Sunday, January 26, 2014

To trust or to depend...that is the question.

M.C. Esher: Unity of Mind

This blog entry comes after placing my trust in another personwho was not trustworthy; 
or better described as placing my dependence 
upon one who proved to be undependable. 


Let’s discuss trust and dependence.




Trust:
the act of holding one accountable to keep their word,
in hope of experiencing the faithful execution of another’s devotion to our welfare.


Dependence:
the sometimes required act of placing one’s reliance and total trust in another’s provision;
our fulfillment of need being solely dependent upon them.


To be dependent upon someone or some thing is so very different from trusting. I can believe that a chair can support my weight and may trust that if I sat in it, I would surely sit securely and safely. But it is not until I DEPEND UPON IT that I find whether or not it was wise to trust it. My reliance upon it to uphold my weight is far different from trusting in it to do so without action on my part.


I gave up my job of 23 years; a good job, a job where I had responsibility, a position of honor and worth, good income and benefits and work hours and even friends that I have made over the years. I gave it up in hope of a life with the one man that I had believed that I had loved all my life; my first love. The day after Valentine’s Day upon receiving a dozen red roses at my workplace, I felt great hope that the love that we had once shared was still alive and that I could trust him and our union to be the life that I had dreamed of for the past 25 years. Upon trusting him, he told me that I could depend upon him; to be his wife, his life partner and that “his home was my home” and together we would have the union with another as we once experienced and to create a home where none had existed.


All the material things that I “let go” of are really of no consequence; though my dear friend’s daughter enjoys the cherry table, armoire and corner curio to this day that was once filled and adorned with my memorabilia and fine dishes and precious things. All but my rocker/glider that I had rocked my son as an infant and a chair my mother had purchased for their home with my family before dementia placed dad in a full care facility and mom moved to live with my brother out of state, had gone with me to our new home. I had lost so many “things” in my marriage to my son’s father; he had actually thrown them away without my knowledge and when I looked for them he said “there was no room, we had to downsize”.


This time, with my first love, I didn't mind giving up things in order to be with him. Things were not important to me. He was important to me. Being with him was my heart's dream for many years. Just as being with me, again, he told me repeatedly, had been his to the jealousy of both of his former wives. 

I thought, "If only I could see him once again”. I even wrote a goodbye song to him to try to get him out of my heart. It didn't work. Upon experiencing the sudden death of a fellow employee, I panicked at the thought that I might never see him again. Upon discovering that he was not married and that his mother had passed, my love and compassion for him rose and overtook my fear and encouraged me to contact him. I would not let death separate us forever.
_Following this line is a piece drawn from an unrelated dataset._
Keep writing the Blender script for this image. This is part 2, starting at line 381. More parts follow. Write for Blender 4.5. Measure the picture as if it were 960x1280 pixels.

It wasn't long before I realized that the same “attitude” that seemed to cause our tragic break up so many years ago, was still present. It was more than an attitude. It was a pervasive subterfuge and using of my love for him. It was its murderer. It was coveted to be protected above my needs and above the needs of our family.  It can be given many names but several that it can never be called is love. 

It was love on my part that trusted and upon being asked if I wanted to work or “be a housewife” and that “money is no issue”, I chose to depend upon him. Trust leads to dependence or at least it did in this instance but hopefully without the tragic disappointing outcome of this failed reunion. But it could not last. Where trust and dependence are violated, love cannot thrive. The greatest abuse was the mocking of my love, trust and dependence upon him and expecting him to keep his word and love me as he said was all "my fault". This is the insidiousness of mental illness. A mentally ill person will markedly show that they cannot endure close, intimate relationships; no matter how passionate and promising they seem to be.

I still loved him for some time but when I realized that there was no longer reason to hope for his trustworthiness, and that his words were just words, my heart shrunk back.  It withdrew. It retreated and hunkered down in self-protection. It felt as if the war was on to destroy my heart, my love for him. It was waged through words of trust and broken, proving his lack of dependability. I wanted to trust him but his behavior showed that he was not good to his word and that his love, well, it must not have been love at all. I could say that I was greatly deceived. In many ways, I believed this to be true. In many ways, I placed trust in one who was not trustworthy and my dependence upon one who is irresponsible and undependable. Both of our fathers were right.

***I hope this true story; a very brief synopsis of the concepts of trust vs. dependence is helpful to you. Abuse occurs when we place trust in untrustworthy people. Abuse continues as we place our dependence in undependable people; to the point of losing all that we have worked hard to own, cherished and had to flee and leave behind in order to end the abusive relationship. We may have even felt “stuck” and unable to leave; as I had felt. I realized that any possessions that I have left behind, are just things.